REGGIO EMILIA – Una settimana dopo la famiglia Sarcone, tocca ad Antonio Muto, 67 anni, originario di Cutro ma residente a Reggio e ora in carcere a Bologna. Cinquanta immobili, tra i quali una villetta di pregio in città, capannoni industriali, terreni, una società immobiliare, 12 rapporti bancari e un automezzo: tutti beni già posti sotto sequestro nel 2019 e che ora, in seguito alla richiesta firmata dal Procuratore generale Lucia Musti, passano definitivamente nelle mani dello Stato.
Un patrimonio disseminato tra le province di Reggio, Parma, Modena e Piacenza, con un valore complessivo di 8,5 milioni di euro.
Arrestato nel gennaio 2015 nell’ambito dell’operazione Aemilia della Dda di Bologna, Antonio Muto è stato condannato in via definitiva a 10 anni e 8 mesi per associazione mafiosa nel maggio dell’anno scorso. Attualmente si trova in carcere.
Nel processo Aemilia Antonio Muto si è sempre proclamato innocente e, nell’arringa difensiva finale, il suo avvocato lo paragonò a Enzo Tortora. Gli accertamenti della Direzione Investigativa Antimafia hanno tuttavia dimostrato la sproporzione tra il valore del patrimonio riconducibile a Muto e i redditi dichiarati.
Le sentenze passate in giudicato lo descrivono come figura consapevole e attiva della cosca Grande Aracri, un imprenditore che, attraverso le attività del clan, cercava di procurarsi affari e di accrescere il proprio peso.
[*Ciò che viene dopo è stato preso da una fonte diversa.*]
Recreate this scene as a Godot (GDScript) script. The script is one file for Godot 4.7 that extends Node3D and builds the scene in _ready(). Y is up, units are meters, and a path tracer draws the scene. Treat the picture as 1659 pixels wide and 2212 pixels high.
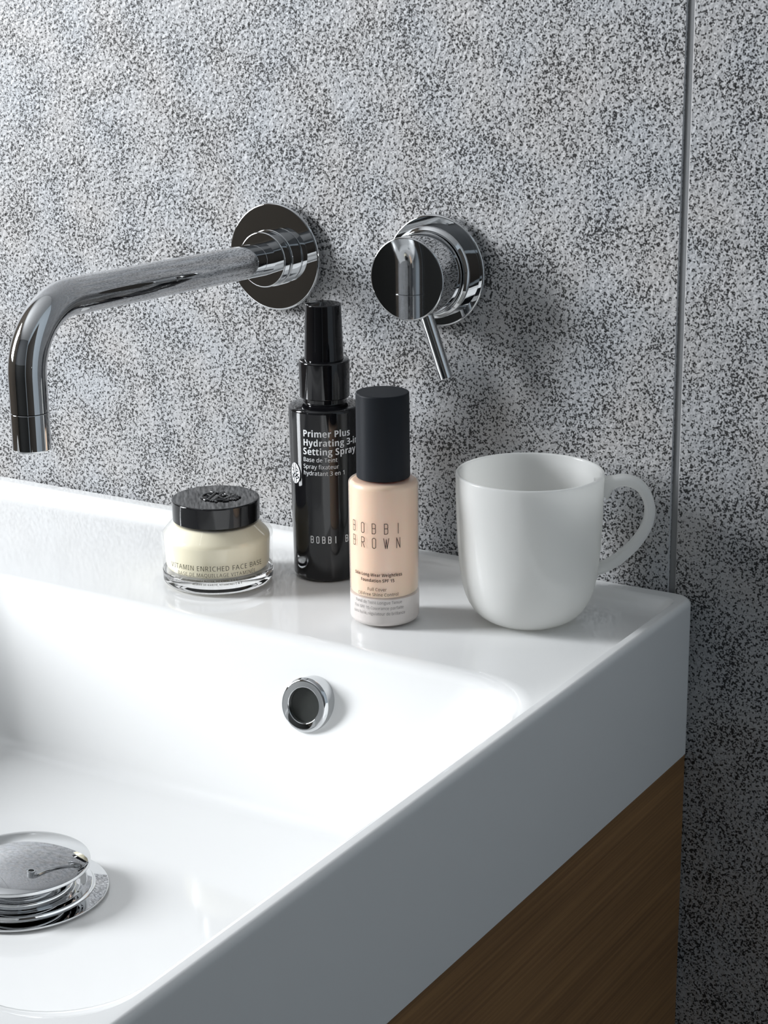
extends Node3D
# A bathroom corner: a white ceramic basin on an oak vanity against stone-look wall tiles,
# a chrome wall spout and mixer, three cosmetics and a white mug on the back ledge.
# Every height below is measured from the basin's rim; RIM is the rim above the floor.

const RIM := 0.88
const DECK := -0.0075
const WL := -1.62       # room: left wall, right wall, front wall, ceiling
const WR := 0.785
const WF := 2.2
const TOP := 2.5

var M := {}


# ------------------------------------------------------------------ scene

func _ready() -> void:
	light_and_camera()
	make_materials()
	room()
	basin()
	vanity()
	spout()
	mixer()
	drain()
	overflow()
	mug()
	foundation()
	spray_bottle()
	jar()


func light_and_camera() -> void:
	var cam := Camera3D.new()
	cam.name = "camera"
	cam.keep_aspect = Camera3D.KEEP_HEIGHT
	cam.fov = 29.87
	cam.near = 0.02
	cam.far = 50.0
	var back := Vector3(0.5008, 0.2876, 0.8164).normalized()
	var up := Vector3(-0.1403, 0.9577, -0.2514)
	up = (up - back * up.dot(back)).normalized()
	cam.transform = Transform3D(Basis(up.cross(back), up, back), Vector3(0.3834, RIM + 0.3572, 0.9596))
	add_child(cam)
	cam.current = true

	var sky_mat := ProceduralSkyMaterial.new()
	sky_mat.sky_top_color = Color(0.62, 0.72, 0.86)
	sky_mat.sky_horizon_color = Color(0.86, 0.89, 0.93)
	sky_mat.ground_bottom_color = Color(0.42, 0.42, 0.4)
	sky_mat.ground_horizon_color = Color(0.6, 0.6, 0.58)
	var sky := Sky.new()
	sky.sky_material = sky_mat
	var env := Environment.new()
	env.background_mode = Environment.BG_SKY
	env.sky = sky
	env.background_energy_multiplier = 1.0
	env.tonemap_mode = Environment.TONE_MAPPER_LINEAR
	env.tonemap_exposure = 1.0
	env.sdfgi_enabled = true
	env.ssao_enabled = true
	env.ssil_enabled = true
	var we := WorldEnvironment.new()
	we.name = "world_environment"
	we.environment = env
	add_child(we)

	# daylight that comes in through the window in the left wall
	var day := AreaLight3D.new()
	day.name = "window_daylight"
	day.area_size = Vector2(WIN_Z1 - WIN_Z0 - 0.08, WIN_Y1 - WIN_Y0 - 0.08)
	day.area_normalize_energy = true
	day.light_color = Color(0.97, 0.985, 1.0)
	day.light_energy = 6.2
	day.area_range = 8.0
	day.area_attenuation = 2.0
	day.shadow_enabled = true
	day.position = Vector3(WL + 0.01, (WIN_Y0 + WIN_Y1) / 2, (WIN_Z0 + WIN_Z1) / 2)
	day.rotation.y = -PI / 2
	add_child(day)


const DOOR_Z0 := 0.62
const DOOR_Z1 := 2.0
const WIN_Z0 := 0.58
const WIN_Z1 := 1.12
const WIN_Y0 := RIM + 0.22
const WIN_Y1 := RIM + 1.16


# ------------------------------------------------------------------ helpers

func put(called: String, mesh: Mesh, mat: Material, parent: Node = self) -> MeshInstance3D:
	var o := MeshInstance3D.new()
	o.name = called
	o.mesh = mesh
	o.material_override = null
	for i in mesh.get_surface_count():
		o.set_surface_override_material(i, mat)
	o.cast_shadow = GeometryInstance3D.SHADOW_CASTING_SETTING_ON
	parent.add_child(o, true)
	return o


func thing(called: String, label: String, category: String, at: Vector3) -> Node3D:
	var o := Node3D.new()
	o.name = called
	o.position = at
	o.set_meta("label", label)
	o.set_meta("category", category)
	add_child(o, true)
	return o


func struct(o: Node) -> void:
	o.set_meta("kind", "structure")


class Build:
	# collects vertices and triangles; every triangle is turned so that its front looks along its normals
	var v := PackedVector3Array()
	var n := PackedVector3Array()
	var uv := PackedVector2Array()
	var ix := PackedInt32Array()

	func vert(p: Vector3, nn: Vector3, t := Vector2.ZERO) -> int:
		v.append(p)
		n.append(nn)
		uv.append(t)
		return v.size() - 1

	func tri(a: int, b: int, c: int) -> void:
		var g := (v[b] - v[a]).cross(v[c] - v[a])
		if g.length_squared() < 1e-20:
			return
		if g.dot(n[a] + n[b] + n[c]) > 0.0:
			ix.append_array([a, c, b])
		else:
			ix.append_array([a, b, c])

	func quad(a: int, b: int, c: int, d: int) -> void:
		tri(a, b, c)
		tri(a, c, d)

	func flat(pts: Array, nn: Vector3, t: Array = []) -> void:
		var k := []
		for i in pts.size():
			k.append(vert(pts[i], nn, t[i] if t else Vector2.ZERO))
		for i in range(1, k.size() - 1):
			tri(k[0], k[i], k[i + 1])

	func mesh() -> ArrayMesh:
		var a := []
		a.resize(Mesh.ARRAY_MAX)
		a[Mesh.ARRAY_VERTEX] = v
		a[Mesh.ARRAY_NORMAL] = n
		a[Mesh.ARRAY_TEX_UV] = uv
		a[Mesh.ARRAY_INDEX] = ix
		var m := ArrayMesh.new()
		m.add_surface_from_arrays(Mesh.PRIMITIVE_TRIANGLES, a)
		return m


func fillet(pts: Array, rad: Array, steps := 6) -> Array:
	# rounds the corners of a polyline of Vector2 with the given radii
	var out := []
	for i in pts.size():
		var r: float = rad[i] if i < rad.size() else 0.0
		if i == 0 or i == pts.size() - 1 or r <= 0.0:
			out.append(pts[i])
			continue
		var p: Vector2 = pts[i]
		var a: Vector2 = (pts[i - 1] - p).normalized()
		var b: Vector2 = (pts[i + 1] - p).normalized()
		var half := acos(clampf(a.dot(b), -1, 1)) / 2
		if half > PI / 2 - 0.01:
			out.append(p)
			continue
		var cut := r / tan(half)
		var c := p + (a + b).normalized() * (r / sin(half))
		var s := p + a * cut - c
		var e := p + b * cut - c
		var sweep := s.angle_to(e)
		for k in steps + 1:
			out.append(c + s.rotated(sweep * k / steps))
	return out


func lathe(prof: Array, seg := 96, split := 40.0) -> ArrayMesh:
	# prof: Vector2(radius, height), outside on the right hand of travel when it runs upwards; sharp corners split their normals
	var b := Build.new()
	var m := prof.size()
	var nrm := []
	for i in m - 1:
		var d: Vector2 = prof[i + 1] - prof[i]
		nrm.append(Vector2(d.y, -d.x).normalized())
	var rows := []      # [point, normal], doubled at sharp corners
	var joins := []
	for i in m:
		if i == 0:
			rows.append([prof[i], nrm[0]])
		elif i == m - 1:
			rows.append([prof[i], nrm[m - 2]])
		elif absf(rad_to_deg((nrm[i - 1] as Vector2).angle_to(nrm[i]))) > split:
			rows.append([prof[i], nrm[i - 1]])
			joins.append(rows.size() - 1)
			rows.append([prof[i], nrm[i]])
		else:
			var before: float = (prof[i] as Vector2).distance_to(prof[i - 1])
			var after: float = (prof[i] as Vector2).distance_to(prof[i + 1])
			rows.append([prof[i], (nrm[i - 1] * before + nrm[i] * after).normalized()])   # the longer face keeps its own look
	var at := 0.0
	for k in rows.size():
		if k > 0:
			at += (rows[k][0] as Vector2).distance_to(rows[k - 1][0])
		for j in seg + 1:
			var t := TAU * j / seg
			var p: Vector2 = rows[k][0]
			var q: Vector2 = rows[k][1]
			b.vert(Vector3(p.x * sin(t), p.y, p.x * cos(t)), Vector3(q.x * sin(t), q.y, q.x * cos(t)), Vector2(float(j) / seg, at))
	for k in rows.size() - 1:
		if k in joins:
			continue
		for j in seg:
			var a := k * (seg + 1) + j
			b.quad(a, a + 1, a + seg + 2, a + seg + 1)
	return b.mesh()


func turned(m: ArrayMesh, t: Transform3D) -> ArrayMesh:
	var st := SurfaceTool.new()
	st.begin(Mesh.PRIMITIVE_TRIANGLES)
	st.append_from(m, 0, t)
	return st.commit()


func box(lo: Vector3, hi: Vector3, bevel := 0.0) -> ArrayMesh:
	var b := Build.new()
	box_into(b, lo, hi, bevel)
	return b.mesh()


func box_into(b: Build, lo: Vector3, hi: Vector3, w := 0.0) -> void:
	# a box with chamfered edges
	var c := (lo + hi) / 2
	var h := (hi - lo) / 2
	for ax in 3:
		for s in [-1.0, 1.0]:
			var u := (ax + 1) % 3
			var v := (ax + 2) % 3
			var nn := Vector3.ZERO
			nn[ax] = s
			var pts := []
			var uvs := []
			for q in [[-1, -1], [1, -1], [1, 1], [-1, 1]]:
				var p := c
				p[ax] += s * h[ax]
				p[u] += q[0] * (h[u] - w)
				p[v] += q[1] * (h[v] - w)
				pts.append(p)
				uvs.append(Vector2(p.z, -p.y) if ax == 0 else Vector2(p.x, p.z) if ax == 1 else Vector2(p.x, -p.y))
			b.flat(pts, nn, uvs)
	if w <= 0.0:
		return
	for ax in 3:
		var u := (ax + 1) % 3
		var v := (ax + 2) % 3
		for su in [-1.0, 1.0]:
			for sv in [-1.0, 1.0]:
				var nn := Vector3.ZERO
				nn[u] = su
				nn[v] = sv
				var pts := []
				for q in [[-1, 0], [1, 0], [1, 1], [-1, 1]]:
					var p := c
					p[ax] += q[0] * (h[ax] - w)
					p[u] += su * (h[u] - (w if q[1] else 0.0))
					p[v] += sv * (h[v] - (0.0 if q[1] else w))
					pts.append(p)
				b.flat(pts, nn.normalized(), [Vector2.ZERO, Vector2.ZERO, Vector2.ZERO, Vector2.ZERO])
	for sx in [-1.0, 1.0]:
		for sy in [-1.0, 1.0]:
			for sz in [-1.0, 1.0]:
				var s := Vector3(sx, sy, sz)
				var pts := []
				for k in 3:
					var p := c + s * (h - Vector3(w, w, w))
					p[k] = c[k] + s[k] * h[k]
					pts.append(p)
				b.flat(pts, s.normalized())


func sweep(path: Array, section: Array, side: Vector3, soft := true) -> ArrayMesh:
	# section: Vector2 points (across, along side) swept along path; side stays the section's second axis
	var b := Build.new()
	var m := section.size()
	var scales: Array = []
	for i in path.size():
		scales.append(1.0)
	return sweep_scaled(b, path, section, side, scales, m, soft)


func sweep_scaled(b: Build, path: Array, section: Array, side: Vector3, scales: Array, m: int, _soft: bool) -> ArrayMesh:
	for i in path.size():
		var t: Vector3 = (path[mini(i + 1, path.size() - 1)] - path[maxi(i - 1, 0)]).normalized()
		var out := side.cross(t).normalized()
		var sc: Variant = scales[i]
		var sx: float = sc.x if sc is Vector2 else sc
		var sy: float = sc.y if sc is Vector2 else sc
		for j in m:
			var p: Vector2 = section[j]
			var e: Vector2 = section[(j + 1) % m] - section[(j + m - 1) % m]
			var q := Vector2(e.y / maxf(sx, 0.01), -e.x / maxf(sy, 0.01)).normalized()
			b.vert(path[i] + out * p.x * sx + side * p.y * sy, (out * q.x + side * q.y).normalized())
	for i in path.size() - 1:
		for j in m:
			var k := (j + 1) % m
			b.quad(i * m + j, i * m + k, (i + 1) * m + k, (i + 1) * m + j)
	for e in [0, path.size() - 1]:
		var t: Vector3 = (path[1] - path[0]).normalized() * -1.0 if e == 0 else (path[e] - path[e - 1]).normalized()
		var pts := []
		for j in m:
			pts.append(b.v[e * m + j])
		b.flat(pts, t)
	return b.mesh()


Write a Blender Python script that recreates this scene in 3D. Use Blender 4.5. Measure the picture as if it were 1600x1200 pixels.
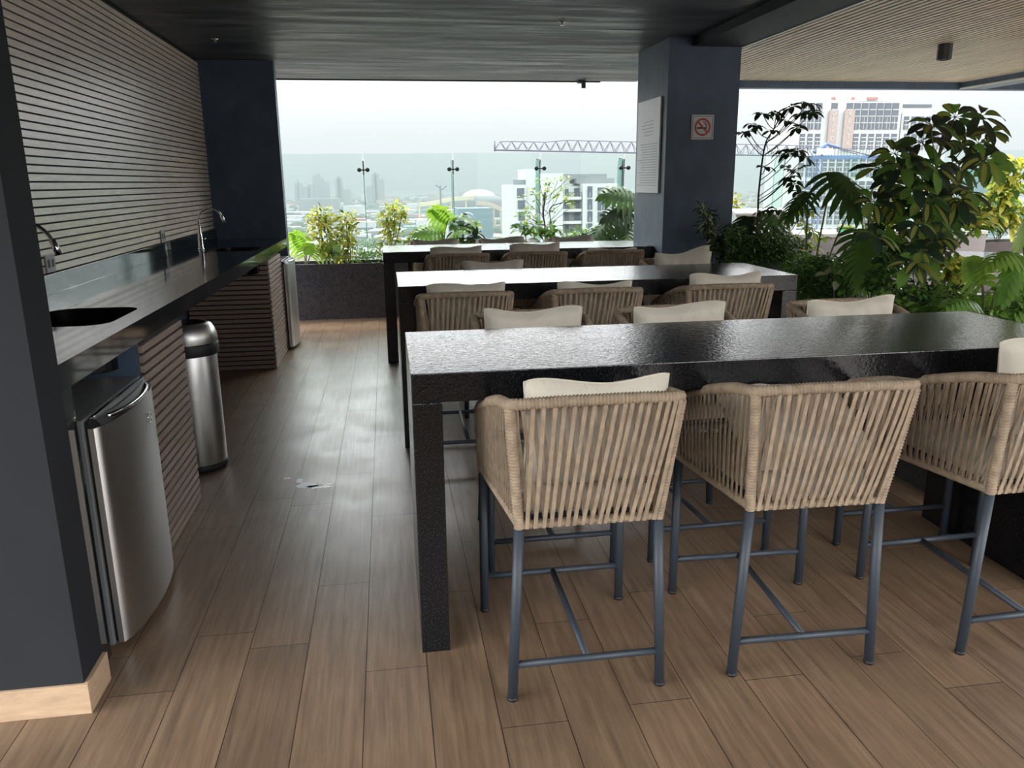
import bpy, bmesh, math, random
from mathutils import Vector, Matrix, Euler
from math import sin, cos, pi, radians

SC = bpy.context.scene
COL = SC.collection
for o in list(bpy.data.objects):
    bpy.data.objects.remove(o)

# ------------------------------------------------------------------ camera
F_PX, PITCH, YAW, ROLL, CAM_H = 1240.25, .2495, -.1514, -.0106, 1.6
cam_d = bpy.data.cameras.new('camera')
cam_d.sensor_fit = 'HORIZONTAL'
cam_d.sensor_width = 36.0
cam_d.lens = 36.0 * F_PX / 1600.0
cam_d.clip_start = .05
cam_d.clip_end = 9000
cam = bpy.data.objects.new('camera', cam_d)
COL.objects.link(cam)
SC.camera = cam


def cam_axes():
    fw = Vector((-sin(YAW) * cos(PITCH), cos(YAW) * cos(PITCH), -sin(PITCH)))
    rt = Vector((cos(YAW), sin(YAW), 0))
    up = rt.cross(fw)
    # roll: image rotated so that +u,+v = R(roll) (u,v)
    c, s = cos(ROLL), sin(ROLL)
    # camera image right axis in world r', down axis d'
    dn = -up
    r2 = rt * c - dn * s
    d2 = rt * s + dn * c
    return r2, -d2, -fw


_r, _u, _b = cam_axes()
cam.matrix_world = Matrix(((_r.x, _u.x, _b.x, 0), (_r.y, _u.y, _b.y, 0), (_r.z, _u.z, _b.z, CAM_H), (0, 0, 0, 1)))


def at(px, py, Y):
    """point on the vertical plane at distance Y that the photograph shows at this pixel"""
    u = (px - 800) / F_PX
    v = (py - 600) / F_PX
    d = _r * u - _u * v - _b
    t = Y / d.y
    return Vector((d.x * t, Y, CAM_H + d.z * t))


# ------------------------------------------------------------------ world: overcast sky
world = bpy.data.worlds.new('overcast_sky')
SC.world = world
world.use_nodes = True
nt = world.node_tree
nt.nodes.clear()
out = nt.nodes.new('ShaderNodeOutputWorld')
bg = nt.nodes.new('ShaderNodeBackground')
tc = nt.nodes.new('ShaderNodeTexCoord')
sep = nt.nodes.new('ShaderNodeSeparateXYZ')
nt.links.new(tc.outputs['Generated'], sep.inputs[0])
rmp = nt.nodes.new('ShaderNodeValToRGB')
rmp.color_ramp.elements[0].position = 0.0
rmp.color_ramp.elements[0].color = (.088, .088, .088, 1)
rmp.color_ramp.elements[1].position = .75
rmp.color_ramp.elements[1].color = (.62, .62, .62, 1)
for p_, c_ in ((.05, .092), (.115, .13), (.17, .62), (.30, 1.0)):
    e = rmp.color_ramp.elements.new(p_)
    e.color = (c_, c_, c_, 1)
nt.links.new(sep.outputs['Z'], rmp.inputs[0])
noi = nt.nodes.new('ShaderNodeTexNoise')
noi.inputs['Scale'].default_value = 2.2
noi.inputs['Detail'].default_value = 5
mp = nt.nodes.new('ShaderNodeMapping')
mp.inputs['Scale'].default_value = (1, 1, 4)
nt.links.new(tc.outputs['Generated'], mp.inputs[0])
nt.links.new(mp.outputs[0], noi.inputs['Vector'])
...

Era legato in particolare a quegli ‘ndranghetisti che avevano intessuto rapporti in Questura e nel Pdl, come Pasquale Brescia e Alfonso Paolini, e che cercavano sponde nella politica locale per contrastare l’azione del prefetto Antonella De Miro. Il 2 marzo 2012, insieme a Brescia, Paolini e Gianluigi Sarcone, partecipò all’incontro fra Giuseppe Pagliani e Nicolino Sarcone negli uffici dell’azienda di quest’ultimo.